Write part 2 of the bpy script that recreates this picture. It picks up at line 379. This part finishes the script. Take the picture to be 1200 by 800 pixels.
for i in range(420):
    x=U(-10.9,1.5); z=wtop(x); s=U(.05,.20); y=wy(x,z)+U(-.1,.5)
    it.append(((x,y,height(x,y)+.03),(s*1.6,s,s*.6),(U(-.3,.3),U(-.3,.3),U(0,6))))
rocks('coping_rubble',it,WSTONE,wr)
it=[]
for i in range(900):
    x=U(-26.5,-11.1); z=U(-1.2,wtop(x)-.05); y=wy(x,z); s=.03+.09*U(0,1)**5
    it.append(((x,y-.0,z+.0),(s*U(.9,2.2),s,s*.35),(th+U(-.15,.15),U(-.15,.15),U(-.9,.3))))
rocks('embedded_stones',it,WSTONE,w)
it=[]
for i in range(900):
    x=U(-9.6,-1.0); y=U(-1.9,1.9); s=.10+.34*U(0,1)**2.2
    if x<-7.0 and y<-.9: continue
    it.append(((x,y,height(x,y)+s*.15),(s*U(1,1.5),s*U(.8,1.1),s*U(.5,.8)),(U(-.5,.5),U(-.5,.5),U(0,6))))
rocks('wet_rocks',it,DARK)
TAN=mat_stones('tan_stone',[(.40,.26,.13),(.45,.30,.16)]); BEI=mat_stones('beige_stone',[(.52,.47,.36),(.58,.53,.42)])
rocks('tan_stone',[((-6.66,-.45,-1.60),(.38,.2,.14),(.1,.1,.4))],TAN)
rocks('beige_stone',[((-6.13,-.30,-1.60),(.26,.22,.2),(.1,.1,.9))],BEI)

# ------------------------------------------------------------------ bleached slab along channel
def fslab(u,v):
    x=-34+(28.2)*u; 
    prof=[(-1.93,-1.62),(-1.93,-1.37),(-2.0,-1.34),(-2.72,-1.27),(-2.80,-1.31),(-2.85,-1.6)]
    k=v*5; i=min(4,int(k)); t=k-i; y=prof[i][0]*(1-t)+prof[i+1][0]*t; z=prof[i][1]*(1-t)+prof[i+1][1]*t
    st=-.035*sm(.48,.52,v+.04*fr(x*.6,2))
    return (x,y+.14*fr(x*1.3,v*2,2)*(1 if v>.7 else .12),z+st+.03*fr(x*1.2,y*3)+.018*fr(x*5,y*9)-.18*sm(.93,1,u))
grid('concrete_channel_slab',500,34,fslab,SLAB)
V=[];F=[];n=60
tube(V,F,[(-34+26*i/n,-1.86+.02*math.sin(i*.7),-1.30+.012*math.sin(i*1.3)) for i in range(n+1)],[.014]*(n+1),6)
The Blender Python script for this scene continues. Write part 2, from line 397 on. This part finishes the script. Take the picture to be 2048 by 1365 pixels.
★ ★ ★
What is expected -> Go through the listing and copy all of it exactly.

Answer ->
Write part 2 of the bpy script that recreates this picture. It picks up at line 379. This part finishes the script. Take the picture to be 1200 by 800 pixels.
for i in range(420):
    x=U(-10.9,1.5); z=wtop(x); s=U(.05,.20); y=wy(x,z)+U(-.1,.5)
    it.append(((x,y,height(x,y)+.03),(s*1.6,s,s*.6),(U(-.3,.3),U(-.3,.3),U(0,6))))
rocks('coping_rubble',it,WSTONE,wr)
it=[]
for i in range(900):
    x=U(-26.5,-11.1); z=U(-1.2,wtop(x)-.05); y=wy(x,z); s=.03+.09*U(0,1)**5
    it.append(((x,y-.0,z+.0),(s*U(.9,2.2),s,s*.35),(th+U(-.15,.15),U(-.15,.15),U(-.9,.3))))
rocks('embedded_stones',it,WSTONE,w)
it=[]
for i in range(900):
    x=U(-9.6,-1.0); y=U(-1.9,1.9); s=.10+.34*U(0,1)**2.2
    if x<-7.0 and y<-.9: continue
    it.append(((x,y,height(x,y)+s*.15),(s*U(1,1.5),s*U(.8,1.1),s*U(.5,.8)),(U(-.5,.5),U(-.5,.5),U(0,6))))
rocks('wet_rocks',it,DARK)
TAN=mat_stones('tan_stone',[(.40,.26,.13),(.45,.30,.16)]); BEI=mat_stones('beige_stone',[(.52,.47,.36),(.58,.53,.42)])
rocks('tan_stone',[((-6.66,-.45,-1.60),(.38,.2,.14),(.1,.1,.4))],TAN)
rocks('beige_stone',[((-6.13,-.30,-1.60),(.26,.22,.2),(.1,.1,.9))],BEI)

# ------------------------------------------------------------------ bleached slab along channel
def fslab(u,v):
    x=-34+(28.2)*u; 
    prof=[(-1.93,-1.62),(-1.93,-1.37),(-2.0,-1.34),(-2.72,-1.27),(-2.80,-1.31),(-2.85,-1.6)]
    k=v*5; i=min(4,int(k)); t=k-i; y=prof[i][0]*(1-t)+prof[i+1][0]*t; z=prof[i][1]*(1-t)+prof[i+1][1]*t
    st=-.035*sm(.48,.52,v+.04*fr(x*.6,2))
    return (x,y+.14*fr(x*1.3,v*2,2)*(1 if v>.7 else .12),z+st+.03*fr(x*1.2,y*3)+.018*fr(x*5,y*9)-.18*sm(.93,1,u))
grid('concrete_channel_slab',500,34,fslab,SLAB)
V=[];F=[];n=60
tube(V,F,[(-34+26*i/n,-1.86+.02*math.sin(i*.7),-1.30+.012*math.sin(i*1.3)) for i in range(n+1)],[.014]*(n+1),6)
The Blender Python script for this scene continues. Write part 2, from line 397 on. This part finishes the script. Take the picture to be 2048 by 1365 pixels.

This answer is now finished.